Malus's Law is a fundamental principle in optics, specifically dealing with the behavior of polarized light. It describes how the intensity of light changes as it passes through a polarizer-analyzer pair.
This law is mathematically expressed as:

• \( I = I_0 \cos^2 \theta \)
• Where:
  • \( I \) represents the intensity of light after passing through the analyzer,
  • \( I_0 \) is the intensity of light after the polarizer,
  • and \( \theta \) is the angle between the transmission axes of the polarizer and the analyzer.

Malus's Law is crucial for understanding how the direction relative to the polarization affects the resulting intensity.
The law shows that if the transmission axes are perpendicular, no light passes, and as they align, maximum light transmission can be achieved.

Unpolarized light is light that vibrates in multiple planes. Most common sources of light, such as sunlight and light bulbs, emit unpolarized light.
In unpolarized light, the electric field vectors are distributed evenly across all possible directions perpendicular to the direction of the light wave.

• When unpolarized light is passed through a polarizer, it becomes polarized. This means its electric field vibrates in only one plane.
• After passing through the first polarizer, the intensity of this light is reduced by half. This is because any polarization direction is equally probable.

The conversion of unpolarized light to polarized light is a key step in applying Malus's Law to determine subsequent light behavior.
Understanding this enables us to determine how much light intensity will be reduced after passing through a polarizer and further analyzed by an analyzer.

The polarizer-analyzer pair is an arrangement used to study and manipulate light polarization.
This setup consists of two optical devices:

• Polarizer: Acts as the first filter the light encounters. It only allows light vibrating in a specific direction to pass through. The result is polarized light with intensity reduced to half of that of the unpolarized source.
• Analyzer: The second optical device that the polarized light passes through. It further filters the light based on the angle \( \theta \) relative to the polarizer's axis, as described by Malus's Law.

Together, these devices are crucial for experiments and applications involving light polarization.
The alignment or misalignment of their transmission axes directly affects the resulting light intensity, which can be calculated using Malus's Law.
This setup is widely used in scientific research and various technologies such as polarized sunglasses and optical instruments.

Light intensity refers to the amount of energy that light waves deliver per unit area. In the context of polarization, it changes as light passes through polarizers and analyzers.
Key points about light intensity in this context:

• When unpolarized light first encounters a polarizer, its intensity is reduced by half.
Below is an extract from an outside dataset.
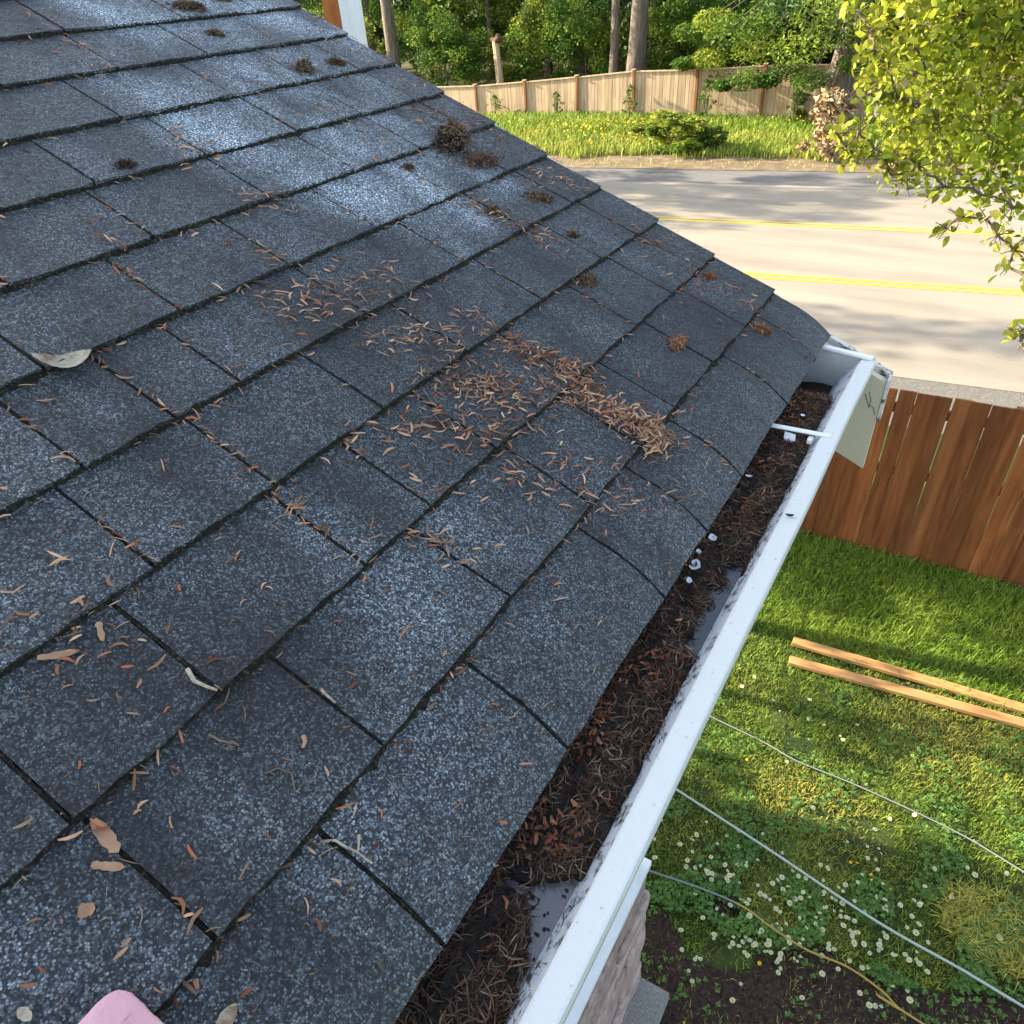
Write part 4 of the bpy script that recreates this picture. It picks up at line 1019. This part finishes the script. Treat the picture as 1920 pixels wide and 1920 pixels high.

This is because only one plane of vibration is allowed to pass through.
• After passing through the analyzer, the intensity is further subjected to the cosine-square law, detailed by Malus's Law.
• The final intensity after the analyzer can be manipulated by changing the angle \( \theta \) between the polarizer and analyzer.

Understanding light intensity in these terms allows us to predict and control how bright or dim the light will be after undergoing polarization.
It is a practical aspect in designing lighting systems and performing precise optical measurements.